Et l’on pense bien sûr à l’Arbre de la connaissance…
C’est un élément central de la Bible. Il doit être mis en lien avec le premier mot de Dieu à l’homme selon lequel il doit donner du fruit. Ève, fourvoyée par le Serpent va chercher ce fruit hors d’elle-même. Le Serpent dit ainsi: «Vous ne pouvez rien faire par vous-mêmes, Dieu vous a refusé cela, alors prenez le à l’extérieur!» Sur cette tension est fondée toute la théologie biblique.
Une idée donc aussi présente dans le Nouveau Testament…

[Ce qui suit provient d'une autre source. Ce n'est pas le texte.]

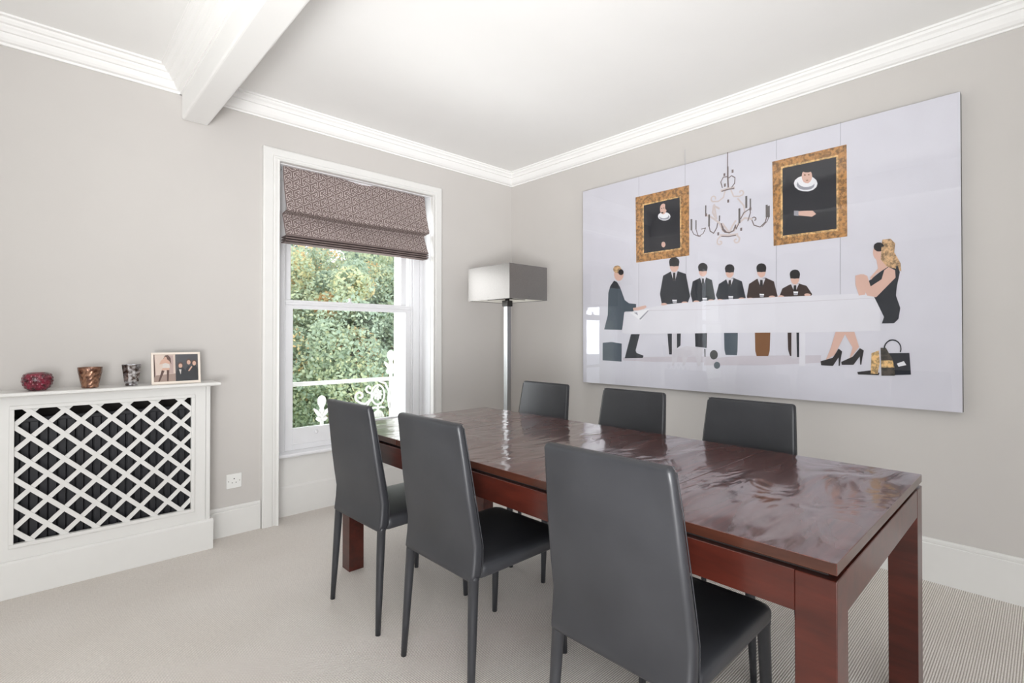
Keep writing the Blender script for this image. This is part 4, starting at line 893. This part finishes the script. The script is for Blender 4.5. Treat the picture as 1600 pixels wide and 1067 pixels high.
MB().box(XA - .0085, -(AY1 - AY0), 0, XA - .0045, 0, AZ1 - AZ0).build('acrylic_face', M['acrylic'], t)

# ------------------------------------------------------------------ outside: balcony rail and trees
YB = 4.06
t = thing('balcony_railing', 'white cast-iron balcony railing with scrolls outside the window', 'railing', (1.7575, YB, .445))
ZB = .445
m = MB(); m.box(-1.1, -.012, .855 - ZB - .016, 1.1, .012, .855 - ZB + .016); m.build('top_rail', M['ext'], t, bevel=.004)
m = MB(); m.box(-1.1, -.014, .478 - ZB - .012, 1.1, .014, .478 - ZB + .012); m.build('bottom_rail', M['ext'], t, bevel=.004)
def finial():
    m = MB()
    m.tube([(0, 0, 0), (0, 0, .16)], .014, 10)
    m.lathe([(0, .125), (.016, .13), (.020, .145), (.014, .16), (.022, .18), (.031, .20), (.034, .222), (.028, .245), (.014, .26), (0, .264)], 16)
    for s in (-1, 1):
        m.tube([(0, 0, .10), (s * .025, 0, .115), (s * .045, 0, .14), (s * .066, 0, .162)], [.016, .017, .013, .004], 8)
        m.tube([(0, 0, .06), (s * .02, 0, .07), (s * .038, 0, .085)], [.012, .018, .016], 8)
        m.tube([(s * .012, 0, .02), (s * .03, 0, .0)], [.010, .016], 8)
    return m
for x, z in ((-.068, 0.045), (.555, .41)):
    o = finial().build('finial', M['ext'], t, smooth=True); o.location = (x, 0, z - (.01 if z > .1 else 0))
MB().box(.545, -.016, 0, .577, .016, .42).build('post', M['ext'], t, bevel=.003)
MB().box(-1.09, -.016, 0, -1.06, .016, .42).build('post', M['ext'], t, bevel=.003)
def spir(cx, cz, r, t0, turns, n=22, shrink=.8):
    return [(cx + r * (1 - shrink * i / n) * cos(t0 + turns * i / n), 0, cz + r * (1 - shrink * i / n) * sin(t0 + turns * i / n)) for i in range(n + 1)]
m = MB(); RR = .009
base = (.43, 0, .27)
m.tube([(.41, 0, .33), (.37, 0, .245), (.31, 0, .205), (.27, 0, .215)] + spir(.262, .275, .048, -2.0, -6.5)[1:], [RR] * 26, 8)
m.tube([(.40, 0, .28), (.37, 0, .285), (.345, 0, .30)] + spir(.345, .335, .035, -1.6, -5.0)[1:], .008, 8)
m.tube([(.43, 0, .35), (.38, 0, .26), (.33, 0, .19), (.305, 0, .165)], [.009, .008, .008, .013], 8)
m.tube([(.43 + .062 * cos(2 * pi * i / 20), 0, .275 + .085 * sin(2 * pi * i / 20)) for i in range(21)], .008, 8)
m.tube([(.43, 0, .40), (.50, 0, .37), (.535, 0, .30), (.53, 0, .22), (.54, 0, .15)], .009, 8)
for i in range(8):
    a_ = 2 * pi * i / 8; m.tube([(.43, 0, .275), (.43 + .028 * cos(a_), 0, .275 + .034 * sin(a_)), (.43 + .042 * cos(a_), 0, .275 + .052 * sin(a_))], [.008, .014, .004], 8)
m.tube([(.43, 0, .19), (.43, 0, .10)], .008, 8)
for dx in (-.05, -.025, 0, .025, .05): m.tube([(.43, 0, .14), (.43 + dx * .7, 0, .115), (.43 + dx, 0, .08)], [.008, .010, .011], 8)
for s in (-1, 1): m.tube([(.43, 0, .16), (.43 + s * .03, 0, .165), (.43 + s * .07, 0, .158)], [.009, .009, .007], 8)
m.build('scroll_panel', M['ext'], t, smooth=True)

struct(MB().box(-30, YO + .01, -4.2, 40, 45, -4.0).build('ground', paint('grass_ground', srgb(120, 140, 90), .9, .1, .2, 3, .1).m))
def leafmat(name, stops):
    k = NT(name); at = k.n('ShaderNodeAttribute'); at.attribute_name = 'tone'
    k.l(k.ramp(at.outputs['Fac'], stops), k.b.inputs['Base Color'])
    k.b.inputs['Roughness'].default_value = .55; k.b.inputs['Specular IOR Level'].default_value = .3
    tr = k.n('ShaderNodeBsdfTranslucent'); k.l(k.ramp(at.outputs['Fac'], stops), tr.inputs[0])
    mx = k.n('ShaderNodeMixShader'); mx.inputs[0].default_value = .45; k.l(k.b.outputs[0], mx.inputs[1]); k.l(tr.outputs[0], mx.inputs[2]); k.l(mx.outputs[0], k.o.inputs['Surface'])
    return k.m
GREEN = [(0, srgb(160, 178, 160)), (.35, srgb(184, 198, 172)), (.6, srgb(196, 204, 168)), (.8, srgb(224, 212, 164)), (1, srgb(232, 194, 150))]  # leaf tones, here and below, paled to carry haze and overexposure
M['leaf'] = leafmat('autumn_tinged_leaves', GREEN)
M['leaf2'] = leafmat('blue_green_leaves', [(0, srgb(150, 172, 164)), (.6, srgb(182, 198, 184)), (1, srgb(212, 212, 190))])
M['bark'] = paint('bark', srgb(96, 82, 70), .9, .1, .2, 12, .5).m
import numpy as np
def tree(label, cx, cy, gz, cz, rad, nblob, nleaf, mat, seed, size=.085, group=None):
    rs = np.random.RandomState(seed)
    t = thing('tree', label, 'tree', (cx, cy, gz))
    m = MB(); hz = cz - gz
    m.tube([(0, 0, 0), (.08, .05, hz * .4), (-.05, 0, hz * .8), (0, 0, hz)], [.32, .24, .18, .08], 10)
    for i in range(7):
        a_ = i * 2.4; m.tube([(0, 0, hz * .45 + i * .12), (cos(a_) * rad * .35, sin(a_) * rad * .35, hz * .8), (cos(a_) * rad * .65, sin(a_) * rad * .65, hz + (i % 3) * .4)], [.11, .07, .03], 7)
    m.build('trunk', M['bark'], t)
    d = rs.normal(size=(nblob, 3)); d /= np.linalg.norm(d, axis=1)[:, None]
    bc = d * (rad * rs.uniform(.35, 1.0, (nblob, 1)) ** .6) * np.array([1, 1, .85]) + np.array([0, 0, hz])
    br = rs.uniform(.22, .6, nblob)
    tone_b = rs.uniform(0, .5, nblob)
    hot = rs.uniform(size=nblob) < .24; tone_b[hot] += .42
    bi = rs.randint(0, nblob, nleaf)
    e = rs.normal(size=(nleaf, 3)); e /= np.linalg.norm(e, axis=1)[:, None]
    p = bc[bi] + e * (br[bi] * rs.uniform(.55, 1.0, nleaf) ** .5)[:, None]
    nrm = e * .7 + rs.normal(size=(nleaf, 3)) * .6; nrm /= np.linalg.norm(nrm, axis=1)[:, None]
    tn = np.cross(nrm, rs.normal(size=(nleaf, 3))); tn /= np.linalg.norm(tn, axis=1)[:, None]; bt = np.cross(nrm, tn)
    s = size * rs.uniform(.6, 1.3, nleaf)[:, None]
    v = np.stack([p - tn * s * .6, p + bt * s * .36 + nrm * s * .1, p + tn * s * .7, p - bt * s * .36 + nrm * s * .1], 1).reshape(-1, 3)
    me = bpy.data.meshes.new('foliage'); me.vertices.add(nleaf * 4); me.vertices.foreach_set('co', v.ravel())
    me.loops.add(nleaf * 4); me.loops.foreach_set('vertex_index', np.arange(nleaf * 4)); me.polygons.add(nleaf)
    me.polygons.foreach_set('loop_start', np.arange(nleaf) * 4); me.polygons.foreach_set('loop_total', np.full(nleaf, 4)); me.update()
    at_ = me.attributes.new('tone', 'FLOAT', 'POINT'); tn_ = np.clip(tone_b[bi] + rs.uniform(-.16, .24, nleaf), 0, 1); at_.data.foreach_set('value', np.repeat(tn_, 4))
    me.materials.append(mat); me.validate()
    o = bpy.data.objects.new('foliage', me); C.objects.link(o); o.parent = t; o['kind'] = 'stuff'
    return t
tree('leafy green tree with yellow-orange autumn tints close outside the window', 4.6, 9.6, -4, .8, 2.5, 420, 210000, M['leaf'], 3, .058)
tree('blue-green leafy tree rising behind the autumn-tinted one', 8.6, 17.2, -4, 3.4, 3.8, 300, 90000, M['leaf2'], 5, .10)
tree('pale leafy tree at the left of the window view', 0.0, 15.4, -4, 1.8, 3.0, 200, 40000, M['leaf2'], 8, .13)
tree('leafy tree at the right of the window view', 11.4, 9.2, -4, 1.0, 2.7, 200, 26000, M['leaf'], 11, .12)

Absolument. Et ce n’est pas pour rien que cette image de l’arbre revient constamment dans la prédication de Jésus. Jean est particulièrement pertinent à ce propos: «Je suis la vigne, vous êtes les sarments: celui qui demeure en moi et en qui je demeure, celui-là portera du fruit en abondance car, en dehors de moi, vous ne pouvez rien faire.» (Jean, 15-5) Nous sommes donc, si l’on peut dire, «greffés» sur Dieu, et les fruits spirituels ne peuvent se faire que dans un mode d’échange entre Lui et l’homme. Le péché, c’est chercher en dehors de soi ce que l’on pourrait produire en soi, c’est courir dans toutes les directions faute de s’enraciner et de donner du fruit.
Et chez d’autre évangélistes…
On retrouve la métaphore de l’arbre dans tout le Nouveau Testament. Dans Luc, Jésus réalise un véritable «parcours arboricole». Il est lui-même le fruit, lorsque Élisabeth dit à Marie: «(…) béni aussi est le fruit de ton sein» (Luc, 1-42). Il cueille des fruits à tous moments, notamment lorsqu’il fait descendre Zachée de l’arbre. Au chapitre 23, lorsque Jésus est crucifié, Luc met en scène les croix comme une forêt, et Jésus s’interroge: «Car si l’on traite ainsi l’arbre vert, qu’en sera-t-il de l’arbre sec?» (Luc, 23-31).
« Les Hébreux concevaient probablement le paradis comme un jardin à la persane »
Lorsqu’il est cloué sur le bois, il répond au bon Larron: «En vérité, je te le dis, aujourd’hui tu seras avec moi dans le paradis.» La croix est infamante, c’est un arbre mort. Mais c’est une sorte de prémice des arbres qui vont porter du fruit au paradis, c’est-à-dire dans le «jardin des arbres». L’arbre tend vers le ciel et est planté dans la terre, il joue le rôle de trait d’union, réunit toutes les dimensions.
Il s’agit de la seule mention du paradis dans les évangiles.
Oui, les Hébreux concevaient probablement le paradis comme un jardin à la persane. Ces jardins, d’immenses domaines avec une fontaine centrale, un mur d’enceinte (racine du mot paradeisos en grec) et de grands arbres, les impressionnaient beaucoup.
L’image du jardin est ainsi également présente lors de la résurrection, alors que les femmes venues au tombeau prennent Jésus pour le jardinier. Cela renvoie aussi au jardin d’Éden, au centre duquel Dieu a placé l’arbre de la connaissance. Mais le Seigneur l’y a mis pour que l’homme s’en inspire, médite en le regardant sur la sagesse qu’il peut lui apporter. Alors que l’homme décide finalement de s’emparer de son fruit… (cath.ch/rz)
Philippe Lefebvre rappelle qu’il y avait dans le Proche-Orient biblique, beaucoup plus d’arbres qu’aujourd’hui. Les besoins en bois, notamment de construction, ont fait qu’à une certaine époque, l’exploitation forestière a été intense, et des paysages entiers ont disparu. Ainsi que la faune qu’ils abritaient. On ne trouve, par exemple, plus de lion dans ces régions, alors qu’au vu de sa présence dans l’iconographie et dans les textes antiques, notamment la Bible, ce devait être un animal assez courant.
De belles scènes de forêts existent dans la Bible. Par exemple dans le Premier Livre de Samuel, lorsque Jonathan, fils du roi Saul, entre dans une forêt et y trouve du miel. Ou dans la célèbre scène où Absalon se retrouve suspendu par la chevelure aux branches d’un térébinthe lors d’une bataille qui se déroule dans une forêt (2 Samuel- 18).